• **Short task**:
Each line below should be reproduced without any alteration.

• **Provided material**:
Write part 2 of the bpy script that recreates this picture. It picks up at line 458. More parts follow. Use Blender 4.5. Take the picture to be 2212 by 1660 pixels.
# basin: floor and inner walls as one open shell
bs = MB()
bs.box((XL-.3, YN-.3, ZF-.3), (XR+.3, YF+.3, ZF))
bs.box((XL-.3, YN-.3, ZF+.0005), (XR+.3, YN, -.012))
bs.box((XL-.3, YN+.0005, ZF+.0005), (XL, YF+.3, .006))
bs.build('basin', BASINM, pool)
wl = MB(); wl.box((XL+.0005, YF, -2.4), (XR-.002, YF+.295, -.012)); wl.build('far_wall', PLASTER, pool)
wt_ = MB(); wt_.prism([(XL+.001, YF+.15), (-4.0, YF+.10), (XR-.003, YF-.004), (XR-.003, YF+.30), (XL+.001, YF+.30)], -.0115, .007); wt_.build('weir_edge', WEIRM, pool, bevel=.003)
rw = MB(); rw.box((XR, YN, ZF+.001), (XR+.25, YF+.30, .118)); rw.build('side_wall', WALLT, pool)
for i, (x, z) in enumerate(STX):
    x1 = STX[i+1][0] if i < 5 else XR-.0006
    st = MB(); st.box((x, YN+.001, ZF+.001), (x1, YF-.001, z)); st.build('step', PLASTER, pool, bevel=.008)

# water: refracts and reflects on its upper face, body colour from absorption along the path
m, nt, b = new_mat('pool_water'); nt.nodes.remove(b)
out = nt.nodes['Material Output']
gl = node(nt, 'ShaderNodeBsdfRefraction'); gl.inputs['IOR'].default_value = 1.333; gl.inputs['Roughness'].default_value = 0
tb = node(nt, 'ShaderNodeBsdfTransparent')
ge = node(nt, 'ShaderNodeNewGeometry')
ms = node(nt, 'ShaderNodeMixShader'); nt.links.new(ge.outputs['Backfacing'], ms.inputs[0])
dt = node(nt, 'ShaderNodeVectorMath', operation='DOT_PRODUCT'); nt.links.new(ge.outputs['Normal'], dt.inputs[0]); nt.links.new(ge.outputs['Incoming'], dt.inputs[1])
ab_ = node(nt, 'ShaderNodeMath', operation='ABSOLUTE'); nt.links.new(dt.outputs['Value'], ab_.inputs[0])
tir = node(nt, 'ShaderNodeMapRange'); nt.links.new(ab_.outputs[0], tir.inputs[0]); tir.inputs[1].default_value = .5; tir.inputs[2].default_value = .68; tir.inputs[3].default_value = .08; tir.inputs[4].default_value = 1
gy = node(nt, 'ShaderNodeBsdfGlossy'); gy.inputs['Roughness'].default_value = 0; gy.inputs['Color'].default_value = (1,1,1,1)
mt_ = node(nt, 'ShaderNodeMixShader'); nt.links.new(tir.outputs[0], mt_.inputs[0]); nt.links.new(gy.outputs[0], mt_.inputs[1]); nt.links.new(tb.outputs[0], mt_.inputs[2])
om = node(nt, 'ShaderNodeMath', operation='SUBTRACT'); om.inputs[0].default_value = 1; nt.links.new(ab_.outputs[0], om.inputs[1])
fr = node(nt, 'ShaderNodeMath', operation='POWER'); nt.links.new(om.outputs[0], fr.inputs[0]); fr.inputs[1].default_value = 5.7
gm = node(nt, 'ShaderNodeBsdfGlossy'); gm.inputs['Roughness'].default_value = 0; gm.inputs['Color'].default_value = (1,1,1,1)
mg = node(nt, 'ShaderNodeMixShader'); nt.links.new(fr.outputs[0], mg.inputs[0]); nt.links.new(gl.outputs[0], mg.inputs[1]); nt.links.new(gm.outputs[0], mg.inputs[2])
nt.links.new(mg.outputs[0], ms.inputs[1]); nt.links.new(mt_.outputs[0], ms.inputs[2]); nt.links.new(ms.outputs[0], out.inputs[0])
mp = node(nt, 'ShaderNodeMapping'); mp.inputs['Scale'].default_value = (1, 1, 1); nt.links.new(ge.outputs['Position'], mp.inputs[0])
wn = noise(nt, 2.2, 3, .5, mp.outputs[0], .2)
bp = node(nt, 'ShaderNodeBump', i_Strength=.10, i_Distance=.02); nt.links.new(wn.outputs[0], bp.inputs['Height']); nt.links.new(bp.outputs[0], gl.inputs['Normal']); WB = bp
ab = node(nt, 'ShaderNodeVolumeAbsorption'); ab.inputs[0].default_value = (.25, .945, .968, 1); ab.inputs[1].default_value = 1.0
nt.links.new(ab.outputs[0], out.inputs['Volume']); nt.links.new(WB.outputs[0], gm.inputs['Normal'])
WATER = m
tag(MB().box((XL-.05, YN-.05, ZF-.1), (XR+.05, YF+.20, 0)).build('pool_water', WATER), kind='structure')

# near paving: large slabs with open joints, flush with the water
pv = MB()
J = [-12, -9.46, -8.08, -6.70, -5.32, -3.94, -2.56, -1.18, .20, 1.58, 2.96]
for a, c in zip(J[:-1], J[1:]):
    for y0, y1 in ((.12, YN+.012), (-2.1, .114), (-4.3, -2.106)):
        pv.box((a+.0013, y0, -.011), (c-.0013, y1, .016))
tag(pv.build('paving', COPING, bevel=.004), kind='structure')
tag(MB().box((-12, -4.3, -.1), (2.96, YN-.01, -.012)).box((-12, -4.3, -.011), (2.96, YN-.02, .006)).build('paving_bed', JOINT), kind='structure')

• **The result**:
Write part 2 of the bpy script that recreates this picture. It picks up at line 458. More parts follow. Use Blender 4.5. Take the picture to be 2212 by 1660 pixels.
# basin: floor and inner walls as one open shell
bs = MB()
bs.box((XL-.3, YN-.3, ZF-.3), (XR+.3, YF+.3, ZF))
bs.box((XL-.3, YN-.3, ZF+.0005), (XR+.3, YN, -.012))
bs.box((XL-.3, YN+.0005, ZF+.0005), (XL, YF+.3, .006))
bs.build('basin', BASINM, pool)
wl = MB(); wl.box((XL+.0005, YF, -2.4), (XR-.002, YF+.295, -.012)); wl.build('far_wall', PLASTER, pool)
wt_ = MB(); wt_.prism([(XL+.001, YF+.15), (-4.0, YF+.10), (XR-.003, YF-.004), (XR-.003, YF+.30), (XL+.001, YF+.30)], -.0115, .007); wt_.build('weir_edge', WEIRM, pool, bevel=.003)
rw = MB(); rw.box((XR, YN, ZF+.001), (XR+.25, YF+.30, .118)); rw.build('side_wall', WALLT, pool)
for i, (x, z) in enumerate(STX):
    x1 = STX[i+1][0] if i < 5 else XR-.0006
    st = MB(); st.box((x, YN+.001, ZF+.001), (x1, YF-.001, z)); st.build('step', PLASTER, pool, bevel=.008)

# water: refracts and reflects on its upper face, body colour from absorption along the path
m, nt, b = new_mat('pool_water'); nt.nodes.remove(b)
out = nt.nodes['Material Output']
gl = node(nt, 'ShaderNodeBsdfRefraction'); gl.inputs['IOR'].default_value = 1.333; gl.inputs['Roughness'].default_value = 0
tb = node(nt, 'ShaderNodeBsdfTransparent')
ge = node(nt, 'ShaderNodeNewGeometry')
ms = node(nt, 'ShaderNodeMixShader'); nt.links.new(ge.outputs['Backfacing'], ms.inputs[0])
dt = node(nt, 'ShaderNodeVectorMath', operation='DOT_PRODUCT'); nt.links.new(ge.outputs['Normal'], dt.inputs[0]); nt.links.new(ge.outputs['Incoming'], dt.inputs[1])
ab_ = node(nt, 'ShaderNodeMath', operation='ABSOLUTE'); nt.links.new(dt.outputs['Value'], ab_.inputs[0])
tir = node(nt, 'ShaderNodeMapRange'); nt.links.new(ab_.outputs[0], tir.inputs[0]); tir.inputs[1].default_value = .5; tir.inputs[2].default_value = .68; tir.inputs[3].default_value = .08; tir.inputs[4].default_value = 1
gy = node(nt, 'ShaderNodeBsdfGlossy'); gy.inputs['Roughness'].default_value = 0; gy.inputs['Color'].default_value = (1,1,1,1)
mt_ = node(nt, 'ShaderNodeMixShader'); nt.links.new(tir.outputs[0], mt_.inputs[0]); nt.links.new(gy.outputs[0], mt_.inputs[1]); nt.links.new(tb.outputs[0], mt_.inputs[2])
om = node(nt, 'ShaderNodeMath', operation='SUBTRACT'); om.inputs[0].default_value = 1; nt.links.new(ab_.outputs[0], om.inputs[1])
fr = node(nt, 'ShaderNodeMath', operation='POWER'); nt.links.new(om.outputs[0], fr.inputs[0]); fr.inputs[1].default_value = 5.7
gm = node(nt, 'ShaderNodeBsdfGlossy'); gm.inputs['Roughness'].default_value = 0; gm.inputs['Color'].default_value = (1,1,1,1)
mg = node(nt, 'ShaderNodeMixShader'); nt.links.new(fr.outputs[0], mg.inputs[0]); nt.links.new(gl.outputs[0], mg.inputs[1]); nt.links.new(gm.outputs[0], mg.inputs[2])
nt.links.new(mg.outputs[0], ms.inputs[1]); nt.links.new(mt_.outputs[0], ms.inputs[2]); nt.links.new(ms.outputs[0], out.inputs[0])
mp = node(nt, 'ShaderNodeMapping'); mp.inputs['Scale'].default_value = (1, 1, 1); nt.links.new(ge.outputs['Position'], mp.inputs[0])
wn = noise(nt, 2.2, 3, .5, mp.outputs[0], .2)
bp = node(nt, 'ShaderNodeBump', i_Strength=.10, i_Distance=.02); nt.links.new(wn.outputs[0], bp.inputs['Height']); nt.links.new(bp.outputs[0], gl.inputs['Normal']); WB = bp
ab = node(nt, 'ShaderNodeVolumeAbsorption'); ab.inputs[0].default_value = (.25, .945, .968, 1); ab.inputs[1].default_value = 1.0
nt.links.new(ab.outputs[0], out.inputs['Volume']); nt.links.new(WB.outputs[0], gm.inputs['Normal'])
WATER = m
tag(MB().box((XL-.05, YN-.05, ZF-.1), (XR+.05, YF+.20, 0)).build('pool_water', WATER), kind='structure')

# near paving: large slabs with open joints, flush with the water
pv = MB()
J = [-12, -9.46, -8.08, -6.70, -5.32, -3.94, -2.56, -1.18, .20, 1.58, 2.96]
for a, c in zip(J[:-1], J[1:]):
    for y0, y1 in ((.12, YN+.012), (-2.1, .114), (-4.3, -2.106)):
        pv.box((a+.0013, y0, -.011), (c-.0013, y1, .016))
tag(pv.build('paving', COPING, bevel=.004), kind='structure')
tag(MB().box((-12, -4.3, -.1), (2.96, YN-.01, -.012)).box((-12, -4.3, -.011), (2.96, YN-.02, .006)).build('paving_bed', JOINT), kind='structure')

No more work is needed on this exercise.